**What you are asked to do**.
Take every line from the first down to the line with "b.box(.15,.29,-.038,-.0365,2.05,2.12); b.done()" and set it down exactly, without the pictures.

**Dataset excerpt**.
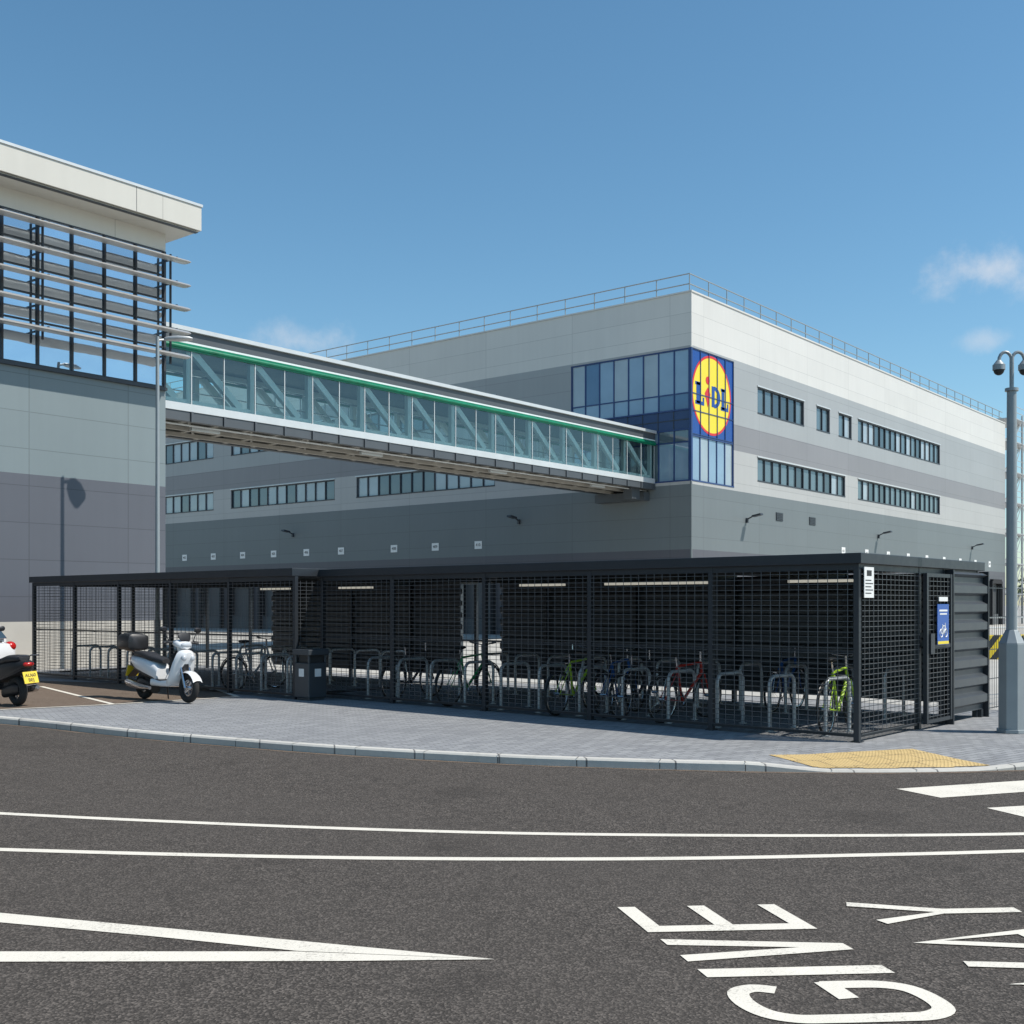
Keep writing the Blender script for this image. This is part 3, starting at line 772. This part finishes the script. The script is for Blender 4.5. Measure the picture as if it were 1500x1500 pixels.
ef.box(2.95,3.03,-.05,.03,0,.12); ef.box(D-.1,D-.02,-.05,.03,0,.12); ef.box(2.88,2.915,-.11,.03,.0,2.19); ef.box(D+.025,D+.06,-.11,.03,0,2.19); ef.done()
tb=B('light_fittings',M['tube'],sh,SH)
for w in (1.6,4.0,5.0,6.9,11.9,14.6): tb.box(2.2,2.28,w-.5,w+.5,2.02,2.06)
tb.done()
sb=empty('bicycle_parking_sign',SH@Vector((2.45,-.12,1.4)))
b=B('plate',M['blue'],sb,SH); b.box(2.24,2.66,-.125,-.115,1.14,1.70); b.done(bevel=.003)
bw=B('cycle_symbol',M['white'],sb,SH)
for u in (2.37,2.54): bw.torus((u,-.127,1.30),(0,1,0),.055,.007,18,4)
for q in (((2.37,1.30),(2.42,1.40)),((2.42,1.40),(2.52,1.40)),((2.52,1.40),(2.455,1.30)),((2.455,1.30),(2.37,1.30)),((2.455,1.30),(2.415,1.42)),((2.54,1.30),(2.51,1.44))):
    bw.beam((q[0][0],-.127,q[0][1]),(q[1][0],-.127,q[1][1]),.006,.012)
bw.box(2.30,2.60,-.128,-.1255,1.60,1.625); bw.box(2.32,2.58,-.128,-.1255,1.555,1.575); bw.done()
yb=B('yellow_strip',M['yellow'],sb,SH); yb.box(2.25,2.65,-.128,-.1255,1.15,1.19); yb.done()
wt=B('notice_plate',M['white'],sb,SH); wt.box(2.3,2.62,-.125,-.115,1.74,1.80); wt.done()
nsn=empty('notice_sign',SH@Vector((.3,-.03,1.9)))
b=B('plate',M['white'],nsn,SH); b.box(.08,.36,-.036,-.028,1.78,2.16); b.done()
b=B('print',M['ink'],nsn,SH)
for k in range(5): b.box(.11,.33 if k%2 else .28,-.038,-.0365,1.83+k*.04,1.842+k*.04)
b.box(.15,.29,-.038,-.0365,2.05,2.12); b.done()

def stand_mesh():
    b=B('bicycle_stand',M['steel']); pts=[(0,0,0),(0,0,.55)]
    for i in range(1,7):
        t=math.pi/2*i/6; pts.append((.13-.13*math.cos(t),0,.60+.13*math.sin(t)))
    for i in range(0,7):
        t=math.pi/2*i/6; pts.append((.57+.13*math.sin(t),0,.60+.13*math.cos(t)))
    pts.append((.70,0,0)); b.tube(pts,.026,10)
    for x in (0,.7): b.cyl((x,0,0.001),(x,0,.012),.06,n=12)
    return b.done(smooth=True)
st0=stand_mesh(); first=True
rows_=[(.38,[.62+.8*i for i in range(12)]),(2.9,[.9+.8*i for i in range(11)]),(-.2,[W1+.7+.8*i for i in range(11)]),(2.3,[W1+.9+.8*i for i in range(7)])]
for u,wl_ in rows_:
    for w in wl_:
        o=st0 if first else bpy.data.objects.new('bicycle_stand',st0.data)
        if not first: scene.collection.objects.link(o)
        first=False; o.matrix_world=SH@Matrix.Translation((u,w,0))
def bicycle(u,w,rot,col,lean=.06):
    X=SH@Matrix.Translation((u,w,0))@Matrix.Rotation(rot,4,'Z')@Matrix.Rotation(lean,4,'X')
    e=empty('bicycle',X.to_translation())
    t=B('tyres',M['rubber'],e,X)
    for x in (-.52,.53): t.torus((x,0,.34),(0,1,0),.325,.018,30,6)
    t.ell((-.24,0,.97),(.14,.07,.035)); t.cyl((.36,-.29,1.05),(.36,-.2,1.03),.018,n=8); t.cyl((.36,.29,1.05),(.36,.2,1.03),.018,n=8); t.done(smooth=True)
    f=B('frame',M[col],e,X); bbk=(-.06,0,.29); seat=(-.21,0,.80); ht=(.34,0,.84); hb=(.38,0,.70)
    for a_,b_,r_ in ((bbk,seat,.018),(seat,ht,.018),(bbk,hb,.023),(ht,hb,.022)): f.cyl(a_,b_,r_,n=8)
    for s_ in (-.05,.05):
        f.cyl((-.52,s_,.34),(-.07,s_*.6,.29),.009,n=6); f.cyl((-.52,s_,.34),(-.2,s_*.4,.76),.008,n=6); f.cyl((.385,s_*.8,.68),(.53,s_,.34),.013,n=6)
    f.done(smooth=True)
    g_=B('mudguards',M['black'],e,X)
    for x in (-.52,.53):
        pts=[(x+.36*math.cos(a),0,.34+.36*math.sin(a)) for a in [math.radians(k) for k in (range(20,171,15))]]
        g_.tube(pts,.010,6)
    g_.done(smooth=True)
    c_=B('metalwork',M['chrome'],e,X)
    for x in (-.52,.53):
        c_.torus((x,0,.34),(0,1,0),.305,.009,28,5); c_.cyl((x,-.05,.34),(x,.05,.34),.022,n=8)
        for k in range(14):
            a=2*math.pi*k/14; c_.cyl((x,0,.34),(x+.3*math.cos(a),0,.34+.3*math.sin(a)),.0018,n=3)
    c_.cyl(seat,(-.24,0,.95),.012,n=6); c_.cyl(ht,(.33,0,1.0),.014,n=6)
    c_.tube([(.36,-.29,1.05),(.36,-.15,1.02),(.40,-.05,1.0),(.40,.05,1.0),(.36,.15,1.02),(.36,.29,1.05)],.011,6)
    c_.torus((-.06,.035,.29),(0,1,0),.085,.008,20,4)
    c_.beam((-.06,.06,.29),(.04,.06,.15),.015,.02); c_.beam((-.06,-.06,.29),(-.16,-.06,.43),.015,.02); c_.done(smooth=True)
for u,w,rot,col in ((.95,.62,.12,'bike_lime'),(.85,2.98,-.1,'bike_red'),(.85,3.8,.1,'bike_black'),(.7,4.9,.1,'bike_lime'),(.95,4.2,.15,'bike_blue'),(.75,7.2,.05,'bike_green'),(.9,8.75,.1,'bike_black'),(3.2,2.6,.1,'bike_blue'),(3.2,6.6,3.2,'bike_black'),(.3,12.6,.1,'bike_silver')):
    bicycle(u,w+.07,rot,col,random.uniform(-.06,.06))

lb=empty('litter_bin',(13.38,15.5,0)); LX=Matrix.Translation((13.38,15.5,0))@Matrix.Rotation(math.radians(-2),4,'Z')
b=B('body',M['shedpanel'],lb,LX); b.box(-.2,.2,-.2,.2,.05,.66); b.box(-.23,.23,-.23,.23,.80,.90)
for sx in (-1,1):
    for sy in (-1,1): b.box(sx*.18-.02,sx*.18+.02,sy*.18-.02,sy*.18+.02,.66,.80)
b.box(-.17,.17,-.17,.17,0,.05); b.done(bevel=.012)
b=B('opening',M['ink'],lb,LX); b.box(-.15,.15,-.15,.15,.66,.8); b.done()
b=B('label',M['white'],lb,LX); b.box(-.208,-.203,-.07,.07,.42,.56); b.box(-.07,.07,-.208,-.203,.42,.56); b.done()

# ------------------------------------------------------------------ street lamp by office
lx,ly=16.95,25.6
sl=empty('street_lamp',(lx,ly,0)); b=B('column',M['post_paint'],sl)
b.cyl((lx,ly,0),(lx,ly,1.3),.08,.08,14); b.cyl((lx,ly,1.3),(lx,ly,8.62),.06,.045,14); b.cyl((lx,ly,0),(lx,ly,.03),.16,n=14)
b.cyl((lx,ly,8.52),(lx+.25,ly-.02,8.59),.03,n=8); b.done(smooth=True)
b=B('lantern',M['steel'],sl,Matrix.Translation((lx+.2,ly-.02,8.59))@Matrix.Rotation(math.radians(-35),4,'Z')@Matrix.Rotation(-.05,4,'Y'))
b.loft([(0,0,.05,.04,3),(.1,.01,.12,.055,3),(.35,.015,.17,.06,3.5),(.62,.01,.16,.045,3.5),(.7,.005,.11,.02,3)]); b.done(smooth=True)

# ------------------------------------------------------------------ cctv pole
cp_=S(1482,1073); cx,cy=cp_.x,cp_.y
cc=empty('cctv_camera_pole',(cx,cy,0)); CX=Matrix.Translation((cx,cy,0))@Matrix.Rotation(-(math.pi/2-A),4,'Z')
b=B('base_casing',M['post_paint'],cc,CX)
b.cyl((0,0,0),(0,0,1.18),.175,.175,8); b.cyl((0,0,1.18),(0,0,1.36),.175,.08,8); b.cyl((0,0,0),(0,0,.05),.20,n=8); b.done(bevel=.006)
b=B('column',M['post_paint'],cc,CX)
b.cyl((0,0,1.36),(0,0,3.2),.070,.066,16); b.cyl((0,0,3.2),(0,0,4.52),.066,.060,16); b.cyl((0,0,4.52),(0,0,4.56),.085,.085,16); b.cyl((0,0,4.56),(0,0,4.98),.028,.028,12)
for s_ in (-1,1):
    pts=[(s_*(.085-.085*math.cos(t)),0,4.92+.12*math.sin(t)) for t in [math.pi*k/8 for k in range(0,9)]]
    b.tube(pts,.022,8)
b.done(smooth=True)
b=B('camera_housings',M['post_paint'],cc,CX)
for s_ in (-1,1): b.cyl((s_*.17,0,4.93),(s_*.17,0,4.87),.03,.075,14); b.cyl((s_*.17,0,4.87),(s_*.17,0,4.80),.08,.08,14)
b.done(smooth=True)
b=B('camera_domes',M['ink'],cc,CX)
for s_ in (-1,1): b.ell((s_*.17,0,4.80),(.068,.068,.07))
b.done(smooth=True)

fe=empty('mesh_fence',SH@Vector((D+.2,0,0))); b=B('panels',M['shed'],fe,SH)
u=D+.12
for k in range(6):
    u0=u+k*2.5; b.box(u0-.03,u0+.03,-.03,.03,0,2.05)
    for i in range(1,25): b.box(u0+i*.1-.003,u0+i*.1+.003,-.003,.003,.08,1.98)
    for z in (.1,.55,1.0,1.5,1.95): b.box(u0+.03,u0+2.47,-.006,.006,z-.006,z+.006)
b.done()
for (l_,d_) in ((14.75,35),(16.9,35.6),(19.1,36.2)):
    hz=empty('hazard_barrier',C(l_,d_)); X=Matrix.Translation(C(l_,d_))@Matrix.Rotation(-(math.pi/2-A),4,'Z')
    b=B('block',M['hazard'],hz,X); b.prism([(-1.0,-.25,0.005),(-1.0,.25,0.005),(-1.0,.14,.75),(-1.0,-.14,.75)],(2.0,0,0)); b.done(bevel=.02)
gr=empty('guard_rail',C(24,55)); b=B('rails',M['bridge_white'],gr)
for i in range(9):
    q=C(22+i*1.2,55+i*.3); b.box(q.x-.04,q.x+.04,q.y-.04,q.y+.04,0,1.1)
    if i<8:
        q2=C(22+(i+1)*1.2,55+(i+1)*.3)
        for z in (.55,1.05): b.cyl((q.x,q.y,z),(q2.x,q2.y,z),.035,n=6)
b.done()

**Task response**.
Keep writing the Blender script for this image. This is part 3, starting at line 772. This part finishes the script. The script is for Blender 4.5. Measure the picture as if it were 1500x1500 pixels.
ef.box(2.95,3.03,-.05,.03,0,.12); ef.box(D-.1,D-.02,-.05,.03,0,.12); ef.box(2.88,2.915,-.11,.03,.0,2.19); ef.box(D+.025,D+.06,-.11,.03,0,2.19); ef.done()
tb=B('light_fittings',M['tube'],sh,SH)
for w in (1.6,4.0,5.0,6.9,11.9,14.6): tb.box(2.2,2.28,w-.5,w+.5,2.02,2.06)
tb.done()
sb=empty('bicycle_parking_sign',SH@Vector((2.45,-.12,1.4)))
b=B('plate',M['blue'],sb,SH); b.box(2.24,2.66,-.125,-.115,1.14,1.70); b.done(bevel=.003)
bw=B('cycle_symbol',M['white'],sb,SH)
for u in (2.37,2.54): bw.torus((u,-.127,1.30),(0,1,0),.055,.007,18,4)
for q in (((2.37,1.30),(2.42,1.40)),((2.42,1.40),(2.52,1.40)),((2.52,1.40),(2.455,1.30)),((2.455,1.30),(2.37,1.30)),((2.455,1.30),(2.415,1.42)),((2.54,1.30),(2.51,1.44))):
    bw.beam((q[0][0],-.127,q[0][1]),(q[1][0],-.127,q[1][1]),.006,.012)
bw.box(2.30,2.60,-.128,-.1255,1.60,1.625); bw.box(2.32,2.58,-.128,-.1255,1.555,1.575); bw.done()
yb=B('yellow_strip',M['yellow'],sb,SH); yb.box(2.25,2.65,-.128,-.1255,1.15,1.19); yb.done()
wt=B('notice_plate',M['white'],sb,SH); wt.box(2.3,2.62,-.125,-.115,1.74,1.80); wt.done()
nsn=empty('notice_sign',SH@Vector((.3,-.03,1.9)))
b=B('plate',M['white'],nsn,SH); b.box(.08,.36,-.036,-.028,1.78,2.16); b.done()
b=B('print',M['ink'],nsn,SH)
for k in range(5): b.box(.11,.33 if k%2 else .28,-.038,-.0365,1.83+k*.04,1.842+k*.04)
b.box(.15,.29,-.038,-.0365,2.05,2.12); b.done()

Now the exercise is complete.